April 29, 2021
At 11:23 a.m. Beijing time on 29 April 2021, the coastline of Hainan island shook as a Long March 5B climbed off its pad at Wenchang, watched by crowds on the surrounding beaches. In its cavernous fairing rode Tianhe, 'Harmony of the Heavens,' a 22.5-tonne cylinder that was the largest and most complex spacecraft China had ever built. About 494 seconds after liftoff it separated cleanly into orbit, and the construction of China's permanent space station had begun.
The module was the answer to a locked door. Barred from the International Space Station partnership, in part by the 2011 Wolf Amendment restricting NASA cooperation with China, the country spent a decade rehearsing with the small Tiangong-1 and Tiangong-2 laboratories. Tianhe was the real thing: 16.6 meters long and 4.2 meters across, with regenerative life support, a robotic arm, and living quarters for three, built to serve as the command and control core of the entire station.
Events moved quickly. That June, the Shenzhou-12 crew of Nie Haisheng, Liu Boming and Tang Hongbo floated aboard as Tianhe's first residents. The Wentian and Mengtian laboratory modules followed, completing the T-shaped Tiangong station by late 2022, and it has been continuously crewed since June 2022. The launch had a controversial coda: the rocket's 20-tonne core stage tumbled back uncontrolled ten days later, splashing into the Indian Ocean near the Maldives and drawing sharp international criticism.
With Tianhe's arrival, humanity operated two continuously inhabited outposts in orbit for the first time since the Mir era.
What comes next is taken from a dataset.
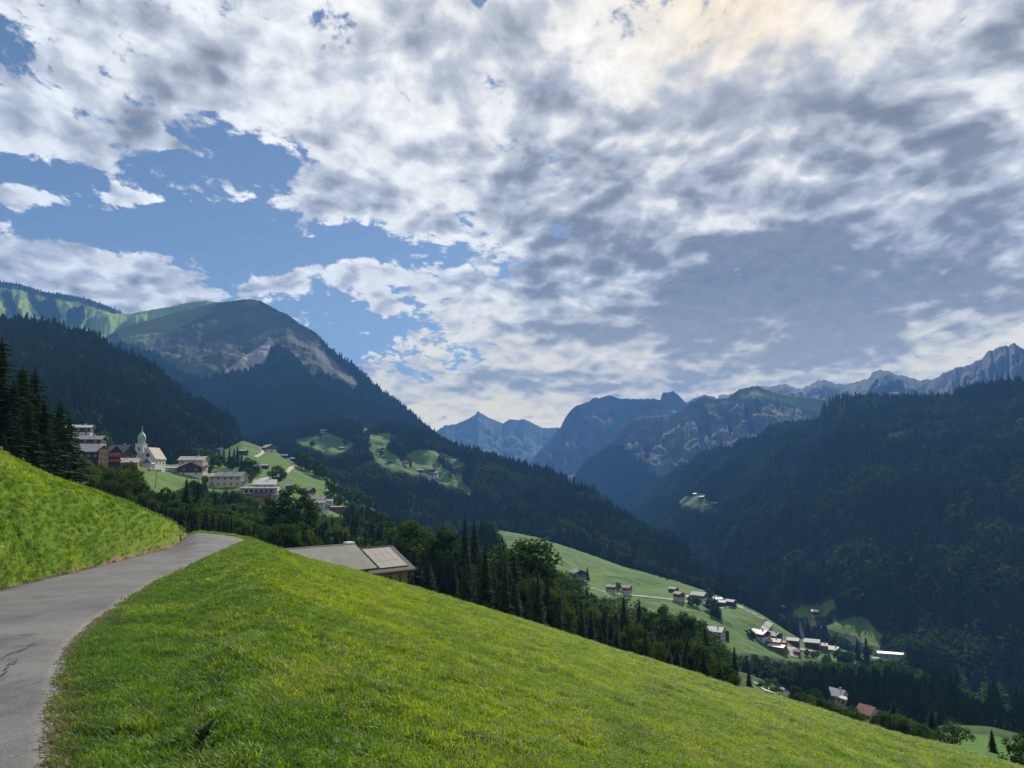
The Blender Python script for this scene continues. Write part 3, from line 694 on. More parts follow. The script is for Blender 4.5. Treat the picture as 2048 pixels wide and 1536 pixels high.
# web of fine cracks
vo = n.node('ShaderNodeTexVoronoi', feature='DISTANCE_TO_EDGE'); n.put(vo.inputs['Vector'], n.v('ADD', pos, n.v('MULTIPLY', n.noise(pos, 3, 4, .6, out=1), (.35, .35, .35)))); vo.inputs['Scale'].default_value = .55
ck = n.m('MULTIPLY', n.ss(vo.outputs['Distance'], .004, .012, 1, 0), n.ss(n.noise(pos, .4, 3, .5), .56, .66))
c = n.mix(n.m('MULTIPLY', ck, .6), c, (.03, .03, .03))
rim = n.ss(n.m('ADD', ac.outputs['Fac'], n.m('MULTIPLY', n.m('SUBTRACT', n.noise(pos, 6, 4, .7), .5), .12)), .93, 1.0)
c = n.mix(n.m('MULTIPLY', rim, .55), c, (.17, .15, .125))
finish(n, c, .82, .35, n.m('ADD', a2, n.noise(pos, 30, 4, .7)), .5, .01)
road = mesh_obj('road', v, f, m_road, smooth=True)
tag(road, kind='structure')
acv = np.concatenate([np.tile(w, len(RoR)), np.zeros(len(RoR)), np.ones(len(RoR))])
a = road.data.attributes.new('across', 'FLOAT', 'POINT'); a.data.foreach_set('value', acv.astype(np.float32))

# ---- wooded slope just beyond the meadow's edge
_far = [(-1500, 1010, 200), (-500, 985, 200), (0, 985, 200), (200, 1010, 205), (390, 1065, 205), (500, 1120, 215), (620, 1175, 230), (850, 1200, 235), (1040, 1235, 235), (1200, 1275, 235), (1400, 1335, 240), (1500, 1362, 245), (1545, 1386, 245), (1580, 1403, 245), (1635, 1424, 245), (1716, 1450, 240), (1807, 1474, 230), (1870, 1484, 215), (1900, 1478, 215), (1980, 1481, 210), (2048, 1500, 205), (2400, 1590, 200), (3000, 1740, 200)]
_cu = [q[0] for q in CREST]; _cv = [q[1] for q in CREST]
_near = [(-1500, 800, 62), (-500, 800, 62), (-200, 880, 62), (0, 945, 62), (117, 995, 62), (266, 1045, 64), (390, 1100, 74)] + [(u, float(np.interp(u, _cu, _cv)) + 26, 74) for u in (500, 620, 760, 1000, 1250, 1500, 1750, 2048, 2400, 3000)]
ws = Layer('wooded_slope', _far, _near, 260, 60, 1.0, 1.0, 30, 17, 0, 60, 0, back=(160, .35), skirt=(30, 16))
ws.mask('meadow', [[(1494, 1340), (1560, 1385), (1600, 1420), (1500, 1420)], [(1888, 1466), (1924, 1463), (1979, 1467), (2030, 1480), (2060, 1500), (2010, 1530), (1950, 1530), (1880, 1500)], [(560, 1100), (560, 1000), (760, 1000), (760, 1100)]], 1)
ws.build(terrain_mat('slope_turf', ((.018, .035, .012), (.05, .085, .02)), [('meadow', (.045, .115, .020), (.080, .160, .028), .25)], .06, .6), 'hillside')
# valley floor under everything
o = mesh_obj('ground', [(-8000, -2000, -430), (8000, -2000, -430), (8000, 10000, -430), (-8000, 10000, -430)], [(0, 1, 2, 3)], wood_floor); tag(o, kind='structure')

# ------------------------------------------------------------------ tree shapes
M_SPRUCE = leaf_mat('spruce_needles', (.020, .037, .022), (.044, .068, .036), .15, (1.2, 1.5, .6), .9, .02)
M_BROAD = leaf_mat('broad_leaves', (.023, .050, .013), (.066, .098, .024), .23, (1.4, 1.7, .5), .85, .04)
M_BARK = plain('bark', (.075, .06, .048), .95, .1, .4, 3)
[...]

As the International Space Station approaches retirement around 2030, the station that began with this launch may become the longest-serving address in orbit, and it anchors China's road to crewed lunar flight.
Launch
29 Apr 2021, 03:23 UTC (11:23 Beijing time)
Rocket
Long March 5B (Y2), Wenchang, Hainan
Module mass
22.5 tonnes
Dimensions
16.6 m long, 4.2 m max diameter
Crew capacity
3 taikonauts, long-duration
First residents
Shenzhou-12 crew, Jun 2021
Tianhe was the largest and most complex spacecraft China had ever independently developed, by the space agency's own description.
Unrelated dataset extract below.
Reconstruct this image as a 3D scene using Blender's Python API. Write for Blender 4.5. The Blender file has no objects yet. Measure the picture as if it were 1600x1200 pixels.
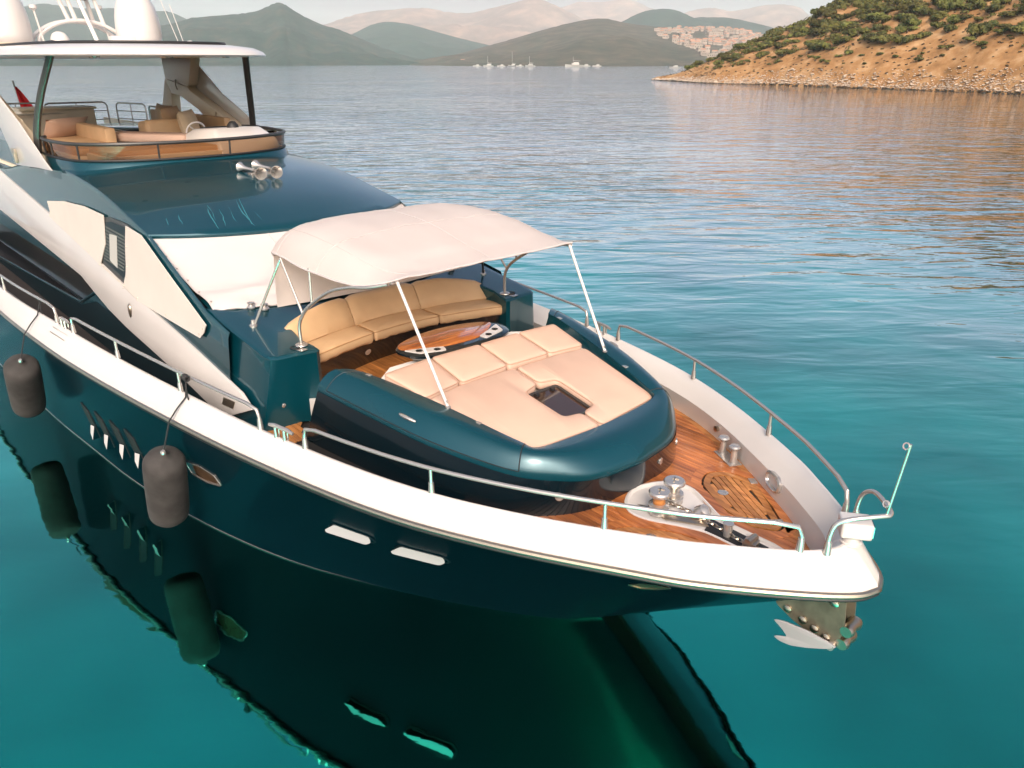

Its name means 'Harmony of the Heavens,' and the station it anchors, Tiangong, means 'Heavenly Palace.'
China built its own station partly because the 2011 Wolf Amendment effectively barred it from the International Space Station partnership.
The rocket's massive core stage made an uncontrolled reentry ten days after launch, splashing down near the Maldives and igniting a global debate on space debris.
Tiangong has been continuously occupied since June 2022, making it humanity's second permanently crewed outpost alongside the ISS.
Tianhe's launch ended the International Space Station's three-decade run as the only game in orbit. In eighteen months China assembled a complete, permanently crewed national station, demonstrating heavy-lift launch, autonomous module assembly and sustained human habitation as an independent capability. It rebalanced the geopolitics of low Earth orbit, gave researchers worldwide a second microgravity laboratory through UN-coordinated experiments, and positioned China for its declared goal of landing taikonauts on the Moon. The era of a single space station was over.